> INFORMATION SHOWN:

· · · ·

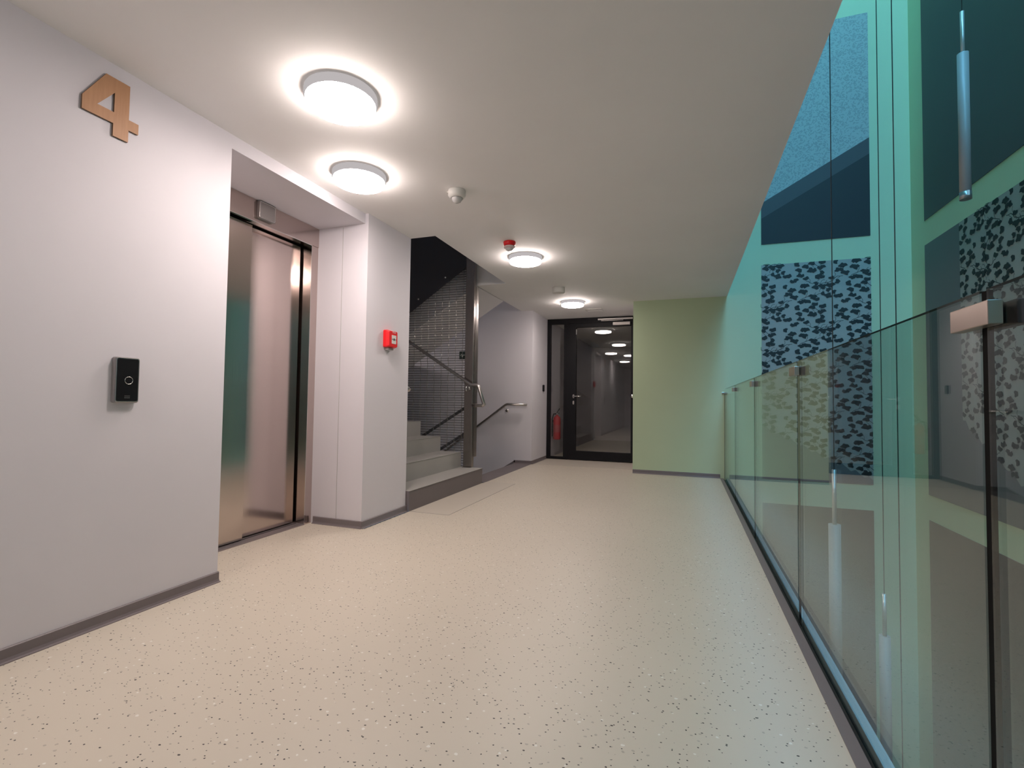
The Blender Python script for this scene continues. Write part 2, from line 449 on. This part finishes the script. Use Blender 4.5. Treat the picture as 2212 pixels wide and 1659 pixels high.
# ------------------------------------------------------------ ceiling lamps
def lamp(x, y, label, first=None):
    if first is None:
        L_ = thing('ceiling_lamp', label, 'lamp', (x, y, H), 'round ceiling lamps of the lobby')
        bm = bmesh.new(); lathe(bm, [(0, -.001), (.168, -.001), (.170, -.004), (.170, -.036), (.166, -.039), (0, -.039)], seg=56); obj('base_ring', bm, RING, L_)
        bm = bmesh.new(); lathe(bm, [(.160, -.0395), (.163, -.042), (.163, -.056), (.158, -.064)], seg=56, mi=1); lathe(bm, [(.158, -.064), (.150, -.068), (.120, -.072), (0, -.074)], seg=56); obj('diffuser', bm, [GLOW, GLOWSIDE], L_)
        return L_
    L_ = first.copy(); COL.objects.link(L_); L_.location = (x, y, H); L_['label'] = label
    for c in first.children:
        d = c.copy(); COL.objects.link(d); d.parent = L_
    return L_
l0 = lamp(-1.576, 1.907, 'large-looking round lit ceiling lamp nearest the number 4')
lamp(-2.02, 2.64, 'round lit ceiling lamp close to the wall right above the lift recess', l0)
lamp(-1.54, 4.70, 'round lit ceiling lamp just beside the red ceiling sounder', l0)
lamp(-1.56, 7.02, 'small-looking round lit ceiling lamp nearest the black glass door', l0)
lamp(-1.97, -.30, 'round ceiling lamp behind the camera, seen only mirrored in the black door', l0)

wl = lamp(-6.396, 6.6, 'round lamp added out of view on the far landing wall to brighten the stairwell', l0)
wl.name = 'added_stair_lamp'; wl.location.z = 2.05; wl.rotation_euler = (0, -math.pi / 2, 0); wl['group'] = 'added stairwell lamps'  # unseen lamp, added to lift the light on stairs and mesh
# ------------------------------------------------------------ ceiling devices
ms = thing('motion_sensor', 'white domed motion sensor on the ceiling right of the two near lamps', 'sensor', (-1.515, 3.06, H))
bm = bmesh.new(); lathe(bm, [(0, -.001), (.060, -.001), (.062, -.006), (.062, -.038), (.052, -.052), (.038, -.056), (0, -.056)]); box(bm, -.075, -.056, -.012, .012, -.010, -.001)
obj('housing', bm, WHITEPL, ms)
bm = bmesh.new(); lathe(bm, [(.037, -.0562), (.036, -.066), (.028, -.080), (.014, -.088), (0, -.090)]); obj('dome_lens', bm, LENS, ms)
bm = bmesh.new(); lathe(bm, [(.038, -.0563), (.044, -.0563), (.044, -.0575), (.038, -.0575)]); obj('lens_ring', bm, GREYPL, ms)
al = thing('alarm_sounder', 'small red alarm sounder with clear lens on the ceiling', 'alarm', (-1.535, 4.21, H))
bm = bmesh.new(); lathe(bm, [(0, -.001), (.056, -.001), (.058, -.006), (.055, -.026), (.048, -.040), (0, -.040)]); obj('base', bm, RED, al)
bm = bmesh.new(); lathe(bm, [(.046, -.0405), (.052, -.046), (.052, -.058), (.040, -.062), (0, -.062)]); obj('sounder_ring', bm, mat('pale_pink_plastic', (.75, .60, .60), .2), al)
bm = bmesh.new(); lathe(bm, [(.036, -.0625), (.034, -.074), (.020, -.084), (0, -.087)]); obj('clear_lens', bm, LENS, al)
sm = thing('smoke_detector', 'plain white drum shaped detector on the ceiling before the farthest lamp', 'detector', (-1.535, 6.08, H))
bm = bmesh.new(); lathe(bm, [(0, -.001), (.080, -.001), (.080, -.070), (.078, -.076), (.072, -.078), (0, -.078)]); obj('drum', bm, WHITEPL, sm)
bm = bmesh.new(); lathe(bm, [(.082, -.001), (.084, -.003), (.084, -.010), (.0805, -.012)]); obj('base_ring', bm, WHITEPL, sm)
hf = thing('ceiling_hatch', 'small flush square hatch frame in the ceiling above the black door', 'hatch', (-1.37, 7.72, H))
bm = bmesh.new()
for a in ((-.13, .13, -.10, -.092), (-.13, .13, .092, .10), (-.13, -.122, -.092, .092), (.122, .13, -.092, .092)): box(bm, a[0], a[1], a[2], a[3], -.006, -.0005)
obj('frame', bm, WHITEPL, hf)
bm = bmesh.new(); box(bm, -.120, .120, -.090, .090, -.003, -.0005); obj('cover', bm, CEIL, hf)

# ------------------------------------------------------------ stairs
RH, TD = .1835, .29
def steps(root, n_, y0, y1, x0, z0, dx, dz, label_cut=None):
    for k in range(n_):
        bm = bmesh.new()
        xa = x0 + dx * k; xb = xa + dx; zt = z0 + dz * (k + 1)
        lo, hi = (xb, xa) if xb < xa else (xa, xb)
        zb = zt - RH - .10
        box(bm, lo - (root.location.x), hi - root.location.x, y0 - root.location.y, y1 - root.location.y, zb - root.location.z, zt - .004 - root.location.z)
        o = obj('step', bm, RISER if k == 0 else STEP, root)
        bm = bmesh.new()
        box(bm, lo - .001 - root.location.x, hi + .003 - root.location.x, y0 - root.location.y, y1 - root.location.y, zt - .004 - root.location.z, zt - root.location.z)
        obj('tread', bm, STEP, o, .0015)
up = thing('staircase', 'grey stair flight climbing to the left behind the white pier', 'stairs', (-2.34, 4.71, 0))
for k in range(8):
    xa = -2.34 - TD * k; zt = RH * (k + 1); zb = max(0, zt - RH - .22) if k < 2 else zt - RH - .22
    bm = bmesh.new(); box(bm, *local(up, xa - TD - .0, xa, 3.87, 5.555, zb, zt - .004))
    s_ = obj('step', bm, [RISER if k == 0 else STEP], up)
    bm = bmesh.new(); box(bm, *local(up, xa - TD, xa + .004, 3.87, 5.555, zt - .004, zt)); obj('tread', bm, STEP, s_, .0015)
bm = bmesh.new(); box(bm, *local(up, -6.39, -2.34 - TD * 8, 3.87, 7.52, 1.30, 1.468 + RH)); obj('landing', bm, STEP, up)
dn = thing('staircase', 'grey stair flight descending left behind the steel mesh screen', 'stairs', (-2.31, 6.6, 0))
bm = bmesh.new(); box(bm, *local(dn, -2.615, -2.342, 5.625, 7.528, -.2, .0)); obj('tread', bm, RISER, dn)
bm = bmesh.new(); box(bm, *local(dn, -2.342, -2.325, 5.56, 7.528, -.05, .0012)); obj('nosing', bm, RISER, dn)
for k in range(8):
    zt = -RH * (k + 1); xa = -2.615 - TD * k
    bm = bmesh.new(); box(bm, *local(dn, xa - TD, xa, 5.66, 7.522, zt - .30, zt)); obj('tread', bm, STEP, dn)
bm = bmesh.new(); box(bm, *local(dn, -6.39, -2.615 - TD * 8, 3.88, 7.52, -1.9, -RH * 9)); obj('landing', bm, STEP, dn)
rt = thing('staircase', 'pale underside of the upper stair flight above the mesh screen', 'stairs', (-3.5, 6.2, 2.0))
bm = bmesh.new()
zz0 = 2.48; xs = -2.535; sl = RH / TD
pts = [(xs, zz0 - .005), (xs, zz0 + .6)]
x = xs; z = zz0 + .6
for k in range(7):
    pts.append((x, z - RH)); x -= TD; pts.append((x, z - RH)); z -= RH
x_end = xs - 7 * TD
pts.append((x_end, zz0 - sl * 7 * TD + .02))
prism(bm, [(p[0] + 3.5, p[1] - 2.0) for p in pts], 1, 5.70 - 6.2, 6.70 - 6.2)
obj('soffit', bm, STAIRWALL, rt)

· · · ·

> TASK INSTRUCTIONS:
Restate the data above word for word. Do not include the images.

> SOLUTION BELOW:
The Blender Python script for this scene continues. Write part 2, from line 449 on. This part finishes the script. Use Blender 4.5. Treat the picture as 2212 pixels wide and 1659 pixels high.
# ------------------------------------------------------------ ceiling lamps
def lamp(x, y, label, first=None):
    if first is None:
        L_ = thing('ceiling_lamp', label, 'lamp', (x, y, H), 'round ceiling lamps of the lobby')
        bm = bmesh.new(); lathe(bm, [(0, -.001), (.168, -.001), (.170, -.004), (.170, -.036), (.166, -.039), (0, -.039)], seg=56); obj('base_ring', bm, RING, L_)
        bm = bmesh.new(); lathe(bm, [(.160, -.0395), (.163, -.042), (.163, -.056), (.158, -.064)], seg=56, mi=1); lathe(bm, [(.158, -.064), (.150, -.068), (.120, -.072), (0, -.074)], seg=56); obj('diffuser', bm, [GLOW, GLOWSIDE], L_)
        return L_
    L_ = first.copy(); COL.objects.link(L_); L_.location = (x, y, H); L_['label'] = label
    for c in first.children:
        d = c.copy(); COL.objects.link(d); d.parent = L_
    return L_
l0 = lamp(-1.576, 1.907, 'large-looking round lit ceiling lamp nearest the number 4')
lamp(-2.02, 2.64, 'round lit ceiling lamp close to the wall right above the lift recess', l0)
lamp(-1.54, 4.70, 'round lit ceiling lamp just beside the red ceiling sounder', l0)
lamp(-1.56, 7.02, 'small-looking round lit ceiling lamp nearest the black glass door', l0)
lamp(-1.97, -.30, 'round ceiling lamp behind the camera, seen only mirrored in the black door', l0)

wl = lamp(-6.396, 6.6, 'round lamp added out of view on the far landing wall to brighten the stairwell', l0)
wl.name = 'added_stair_lamp'; wl.location.z = 2.05; wl.rotation_euler = (0, -math.pi / 2, 0); wl['group'] = 'added stairwell lamps'  # unseen lamp, added to lift the light on stairs and mesh
# ------------------------------------------------------------ ceiling devices
ms = thing('motion_sensor', 'white domed motion sensor on the ceiling right of the two near lamps', 'sensor', (-1.515, 3.06, H))
bm = bmesh.new(); lathe(bm, [(0, -.001), (.060, -.001), (.062, -.006), (.062, -.038), (.052, -.052), (.038, -.056), (0, -.056)]); box(bm, -.075, -.056, -.012, .012, -.010, -.001)
obj('housing', bm, WHITEPL, ms)
bm = bmesh.new(); lathe(bm, [(.037, -.0562), (.036, -.066), (.028, -.080), (.014, -.088), (0, -.090)]); obj('dome_lens', bm, LENS, ms)
bm = bmesh.new(); lathe(bm, [(.038, -.0563), (.044, -.0563), (.044, -.0575), (.038, -.0575)]); obj('lens_ring', bm, GREYPL, ms)
al = thing('alarm_sounder', 'small red alarm sounder with clear lens on the ceiling', 'alarm', (-1.535, 4.21, H))
bm = bmesh.new(); lathe(bm, [(0, -.001), (.056, -.001), (.058, -.006), (.055, -.026), (.048, -.040), (0, -.040)]); obj('base', bm, RED, al)
bm = bmesh.new(); lathe(bm, [(.046, -.0405), (.052, -.046), (.052, -.058), (.040, -.062), (0, -.062)]); obj('sounder_ring', bm, mat('pale_pink_plastic', (.75, .60, .60), .2), al)
bm = bmesh.new(); lathe(bm, [(.036, -.0625), (.034, -.074), (.020, -.084), (0, -.087)]); obj('clear_lens', bm, LENS, al)
sm = thing('smoke_detector', 'plain white drum shaped detector on the ceiling before the farthest lamp', 'detector', (-1.535, 6.08, H))
bm = bmesh.new(); lathe(bm, [(0, -.001), (.080, -.001), (.080, -.070), (.078, -.076), (.072, -.078), (0, -.078)]); obj('drum', bm, WHITEPL, sm)
bm = bmesh.new(); lathe(bm, [(.082, -.001), (.084, -.003), (.084, -.010), (.0805, -.012)]); obj('base_ring', bm, WHITEPL, sm)
hf = thing('ceiling_hatch', 'small flush square hatch frame in the ceiling above the black door', 'hatch', (-1.37, 7.72, H))
bm = bmesh.new()
for a in ((-.13, .13, -.10, -.092), (-.13, .13, .092, .10), (-.13, -.122, -.092, .092), (.122, .13, -.092, .092)): box(bm, a[0], a[1], a[2], a[3], -.006, -.0005)
obj('frame', bm, WHITEPL, hf)
bm = bmesh.new(); box(bm, -.120, .120, -.090, .090, -.003, -.0005); obj('cover', bm, CEIL, hf)

# ------------------------------------------------------------ stairs
RH, TD = .1835, .29
def steps(root, n_, y0, y1, x0, z0, dx, dz, label_cut=None):
    for k in range(n_):
        bm = bmesh.new()
        xa = x0 + dx * k; xb = xa + dx; zt = z0 + dz * (k + 1)
        lo, hi = (xb, xa) if xb < xa else (xa, xb)
        zb = zt - RH - .10
        box(bm, lo - (root.location.x), hi - root.location.x, y0 - root.location.y, y1 - root.location.y, zb - root.location.z, zt - .004 - root.location.z)
        o = obj('step', bm, RISER if k == 0 else STEP, root)
        bm = bmesh.new()
        box(bm, lo - .001 - root.location.x, hi + .003 - root.location.x, y0 - root.location.y, y1 - root.location.y, zt - .004 - root.location.z, zt - root.location.z)
        obj('tread', bm, STEP, o, .0015)
up = thing('staircase', 'grey stair flight climbing to the left behind the white pier', 'stairs', (-2.34, 4.71, 0))
for k in range(8):
    xa = -2.34 - TD * k; zt = RH * (k + 1); zb = max(0, zt - RH - .22) if k < 2 else zt - RH - .22
    bm = bmesh.new(); box(bm, *local(up, xa - TD - .0, xa, 3.87, 5.555, zb, zt - .004))
    s_ = obj('step', bm, [RISER if k == 0 else STEP], up)
    bm = bmesh.new(); box(bm, *local(up, xa - TD, xa + .004, 3.87, 5.555, zt - .004, zt)); obj('tread', bm, STEP, s_, .0015)
bm = bmesh.new(); box(bm, *local(up, -6.39, -2.34 - TD * 8, 3.87, 7.52, 1.30, 1.468 + RH)); obj('landing', bm, STEP, up)
dn = thing('staircase', 'grey stair flight descending left behind the steel mesh screen', 'stairs', (-2.31, 6.6, 0))
bm = bmesh.new(); box(bm, *local(dn, -2.615, -2.342, 5.625, 7.528, -.2, .0)); obj('tread', bm, RISER, dn)
bm = bmesh.new(); box(bm, *local(dn, -2.342, -2.325, 5.56, 7.528, -.05, .0012)); obj('nosing', bm, RISER, dn)
for k in range(8):
    zt = -RH * (k + 1); xa = -2.615 - TD * k
    bm = bmesh.new(); box(bm, *local(dn, xa - TD, xa, 5.66, 7.522, zt - .30, zt)); obj('tread', bm, STEP, dn)
bm = bmesh.new(); box(bm, *local(dn, -6.39, -2.615 - TD * 8, 3.88, 7.52, -1.9, -RH * 9)); obj('landing', bm, STEP, dn)
rt = thing('staircase', 'pale underside of the upper stair flight above the mesh screen', 'stairs', (-3.5, 6.2, 2.0))
bm = bmesh.new()
zz0 = 2.48; xs = -2.535; sl = RH / TD
pts = [(xs, zz0 - .005), (xs, zz0 + .6)]
x = xs; z = zz0 + .6
for k in range(7):
    pts.append((x, z - RH)); x -= TD; pts.append((x, z - RH)); z -= RH
x_end = xs - 7 * TD
pts.append((x_end, zz0 - sl * 7 * TD + .02))
prism(bm, [(p[0] + 3.5, p[1] - 2.0) for p in pts], 1, 5.70 - 6.2, 6.70 - 6.2)
obj('soffit', bm, STAIRWALL, rt)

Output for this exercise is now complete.